Using Shadows to Shed New Light

Thursday October 26, 2017Jim Green
7:00pm
Keck Hall 100
Reception at 6:30pm – Valhalla Beer Garden

James L. Green – Director, Planetary Science Division, NASA

ABSTRACT

Current estimates are that over 150 million Americans viewed the great American solar eclipse on August 21, 2017 with another 60 million viewing it electronically from TV or the internet. It’s amazing to think that we are still using this opportunity to do new and exciting science even though eclipses are a regular occurrence. Eclipses are the “obscuring of the light from one celestial body by the passage of another between it and the observer…” In reality, the concept of eclipses in science has been a tried and true technique to do amazing new things from finding new rings at Saturn to new planets orbiting other far away suns. This is a brief story of how we continue to use the eclipse technique to do uncover new science.

 

BIOGRAPHY

JAMES L. GREEN, PH.D., received his Ph.D. in Space Physics from the University of Iowa in 1979 and began working at NASA’s Marshall Space Flight Center, where he developed and managed NASA’s first Internet, the Space Physics Analysis Network. His positions at NASA include serving as head of the National Space Science Data Center at Goddard Space Flight Center, Chief of the Space Science Data Operations Office, and Chief of the Science Proposal Support Office. In August 2006, Jim became the Director of the Planetary Science Division at NASA Headquarters. Under his leadership at the Planetary Science Division, several missions have been successfully executed, including the New Horizons spacecraft flyby of Pluto, the MESSENGER spacecraft to Mercury, the Juno spacecraft to Jupiter, the Grail A and B spacecraft to the Moon, the Dawn spacecraft to Vesta and Ceres, and the landing of the Curiosity rover on Mars.

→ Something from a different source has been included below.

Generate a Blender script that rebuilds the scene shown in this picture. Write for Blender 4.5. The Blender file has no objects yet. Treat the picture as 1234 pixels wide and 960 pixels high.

Over his career, Jim has received numerous awards, including the Arthur S. Flemming award for outstanding individual performance in the federal government, and Japan’s Kotani Prize in recognition of his international science data management activities. He has written over 115 scientific articles in refereed journals about Earth and planetary science and over 50 technical articles on data systems and networks. In 2015 Jim was a part of the NASA involvement with the film “The Martian.”